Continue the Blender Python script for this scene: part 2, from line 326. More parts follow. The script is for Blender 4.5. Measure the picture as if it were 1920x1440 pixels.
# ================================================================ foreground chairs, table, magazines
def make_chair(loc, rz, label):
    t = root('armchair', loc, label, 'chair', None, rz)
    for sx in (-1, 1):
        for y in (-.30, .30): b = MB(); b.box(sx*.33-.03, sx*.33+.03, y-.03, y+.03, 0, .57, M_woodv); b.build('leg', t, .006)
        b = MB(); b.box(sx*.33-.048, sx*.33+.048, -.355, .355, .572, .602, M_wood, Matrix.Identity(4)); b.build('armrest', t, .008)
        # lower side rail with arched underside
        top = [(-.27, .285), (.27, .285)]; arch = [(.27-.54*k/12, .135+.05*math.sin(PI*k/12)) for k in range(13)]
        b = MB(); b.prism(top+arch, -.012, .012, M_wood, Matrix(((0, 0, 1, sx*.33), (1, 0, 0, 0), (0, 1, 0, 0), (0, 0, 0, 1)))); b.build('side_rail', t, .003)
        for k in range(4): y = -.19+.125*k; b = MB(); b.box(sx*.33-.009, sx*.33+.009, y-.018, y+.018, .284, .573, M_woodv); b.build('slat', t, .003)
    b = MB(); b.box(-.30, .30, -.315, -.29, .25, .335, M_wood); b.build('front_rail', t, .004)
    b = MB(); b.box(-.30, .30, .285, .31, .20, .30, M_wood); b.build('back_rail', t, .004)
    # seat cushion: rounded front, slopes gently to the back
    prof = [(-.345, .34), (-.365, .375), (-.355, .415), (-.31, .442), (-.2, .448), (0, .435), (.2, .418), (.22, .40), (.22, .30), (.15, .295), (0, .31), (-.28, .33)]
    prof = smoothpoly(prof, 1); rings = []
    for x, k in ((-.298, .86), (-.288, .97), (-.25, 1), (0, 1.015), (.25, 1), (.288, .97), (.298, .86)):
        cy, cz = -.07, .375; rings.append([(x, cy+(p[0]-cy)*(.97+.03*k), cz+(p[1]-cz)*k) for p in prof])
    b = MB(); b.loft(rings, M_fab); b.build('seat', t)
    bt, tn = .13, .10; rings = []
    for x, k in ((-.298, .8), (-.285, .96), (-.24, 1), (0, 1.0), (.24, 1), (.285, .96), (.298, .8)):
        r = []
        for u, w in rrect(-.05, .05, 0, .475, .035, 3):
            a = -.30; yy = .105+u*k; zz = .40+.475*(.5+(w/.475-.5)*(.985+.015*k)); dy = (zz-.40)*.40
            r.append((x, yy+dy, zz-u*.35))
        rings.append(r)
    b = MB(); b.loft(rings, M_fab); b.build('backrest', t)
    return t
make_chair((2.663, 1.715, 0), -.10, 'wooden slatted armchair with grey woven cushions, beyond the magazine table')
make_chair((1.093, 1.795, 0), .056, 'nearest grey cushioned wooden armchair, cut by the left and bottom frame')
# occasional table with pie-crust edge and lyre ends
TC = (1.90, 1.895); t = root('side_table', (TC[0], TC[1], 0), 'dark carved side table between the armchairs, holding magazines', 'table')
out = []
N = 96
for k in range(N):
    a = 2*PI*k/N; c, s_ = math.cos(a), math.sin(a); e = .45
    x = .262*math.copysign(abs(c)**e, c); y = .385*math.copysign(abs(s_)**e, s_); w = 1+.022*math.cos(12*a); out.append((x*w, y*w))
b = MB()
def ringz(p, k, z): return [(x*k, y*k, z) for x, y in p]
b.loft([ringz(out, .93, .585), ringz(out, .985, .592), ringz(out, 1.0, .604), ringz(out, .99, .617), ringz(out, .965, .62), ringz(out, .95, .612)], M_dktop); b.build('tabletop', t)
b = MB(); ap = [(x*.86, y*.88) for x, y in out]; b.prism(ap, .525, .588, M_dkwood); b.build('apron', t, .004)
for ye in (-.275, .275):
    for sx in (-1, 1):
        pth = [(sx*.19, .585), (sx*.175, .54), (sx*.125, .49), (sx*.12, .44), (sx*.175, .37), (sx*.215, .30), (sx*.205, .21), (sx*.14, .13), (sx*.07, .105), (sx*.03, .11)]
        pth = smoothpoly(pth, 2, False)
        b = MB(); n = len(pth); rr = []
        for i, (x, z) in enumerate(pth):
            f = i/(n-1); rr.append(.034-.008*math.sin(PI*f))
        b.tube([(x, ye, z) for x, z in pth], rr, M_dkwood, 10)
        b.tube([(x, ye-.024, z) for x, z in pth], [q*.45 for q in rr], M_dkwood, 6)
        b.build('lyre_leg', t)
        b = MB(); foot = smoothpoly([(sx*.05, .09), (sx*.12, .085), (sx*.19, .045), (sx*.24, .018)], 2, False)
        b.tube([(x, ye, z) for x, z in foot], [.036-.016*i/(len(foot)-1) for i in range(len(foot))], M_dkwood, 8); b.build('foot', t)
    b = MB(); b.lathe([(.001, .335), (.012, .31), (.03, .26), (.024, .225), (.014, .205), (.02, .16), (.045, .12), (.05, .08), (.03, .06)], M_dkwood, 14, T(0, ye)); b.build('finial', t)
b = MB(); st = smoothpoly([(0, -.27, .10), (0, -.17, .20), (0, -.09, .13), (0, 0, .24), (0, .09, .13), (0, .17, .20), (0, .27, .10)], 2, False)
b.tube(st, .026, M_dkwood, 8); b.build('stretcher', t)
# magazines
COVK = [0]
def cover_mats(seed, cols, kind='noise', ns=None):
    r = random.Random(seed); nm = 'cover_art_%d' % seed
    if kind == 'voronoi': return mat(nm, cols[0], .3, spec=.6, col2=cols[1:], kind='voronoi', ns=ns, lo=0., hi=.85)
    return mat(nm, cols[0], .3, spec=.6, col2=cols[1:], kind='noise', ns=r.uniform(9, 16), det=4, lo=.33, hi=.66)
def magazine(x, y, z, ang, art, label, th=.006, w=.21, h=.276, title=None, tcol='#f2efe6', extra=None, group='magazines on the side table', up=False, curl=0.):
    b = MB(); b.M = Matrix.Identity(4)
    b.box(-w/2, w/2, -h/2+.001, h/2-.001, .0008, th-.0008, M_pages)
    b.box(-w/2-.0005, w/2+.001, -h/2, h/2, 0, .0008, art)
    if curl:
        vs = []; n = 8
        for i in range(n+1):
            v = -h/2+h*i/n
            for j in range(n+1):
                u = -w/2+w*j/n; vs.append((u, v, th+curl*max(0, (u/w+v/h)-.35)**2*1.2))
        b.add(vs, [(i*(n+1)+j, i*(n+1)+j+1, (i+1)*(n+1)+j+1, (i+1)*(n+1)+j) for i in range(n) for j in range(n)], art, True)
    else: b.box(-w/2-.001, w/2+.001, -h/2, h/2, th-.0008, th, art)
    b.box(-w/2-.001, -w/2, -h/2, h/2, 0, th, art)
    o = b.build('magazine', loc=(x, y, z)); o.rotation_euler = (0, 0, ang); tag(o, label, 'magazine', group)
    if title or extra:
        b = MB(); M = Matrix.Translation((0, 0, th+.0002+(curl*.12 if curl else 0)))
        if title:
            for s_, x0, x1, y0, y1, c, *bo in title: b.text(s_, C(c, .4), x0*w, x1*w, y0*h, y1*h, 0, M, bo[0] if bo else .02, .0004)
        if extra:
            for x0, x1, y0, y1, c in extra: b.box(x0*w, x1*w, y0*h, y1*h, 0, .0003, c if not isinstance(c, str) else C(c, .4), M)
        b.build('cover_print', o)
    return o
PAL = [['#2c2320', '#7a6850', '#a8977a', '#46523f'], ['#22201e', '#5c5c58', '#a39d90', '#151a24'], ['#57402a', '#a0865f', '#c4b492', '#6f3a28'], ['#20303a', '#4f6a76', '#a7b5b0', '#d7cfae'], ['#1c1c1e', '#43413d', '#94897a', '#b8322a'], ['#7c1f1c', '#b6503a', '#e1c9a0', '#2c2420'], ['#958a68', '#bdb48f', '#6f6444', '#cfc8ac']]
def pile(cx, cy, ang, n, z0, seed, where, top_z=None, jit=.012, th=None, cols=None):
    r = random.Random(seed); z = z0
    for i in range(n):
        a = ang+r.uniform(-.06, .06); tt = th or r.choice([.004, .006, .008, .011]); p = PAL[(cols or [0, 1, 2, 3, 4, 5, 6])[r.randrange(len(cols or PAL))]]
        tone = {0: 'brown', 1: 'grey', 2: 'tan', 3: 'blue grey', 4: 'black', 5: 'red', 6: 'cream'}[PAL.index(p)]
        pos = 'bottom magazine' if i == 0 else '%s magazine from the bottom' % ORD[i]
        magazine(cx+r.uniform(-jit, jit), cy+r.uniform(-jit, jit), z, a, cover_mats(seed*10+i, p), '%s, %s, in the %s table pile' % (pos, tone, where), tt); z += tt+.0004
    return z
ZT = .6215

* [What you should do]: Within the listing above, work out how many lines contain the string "from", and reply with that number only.

* [The solution]: 2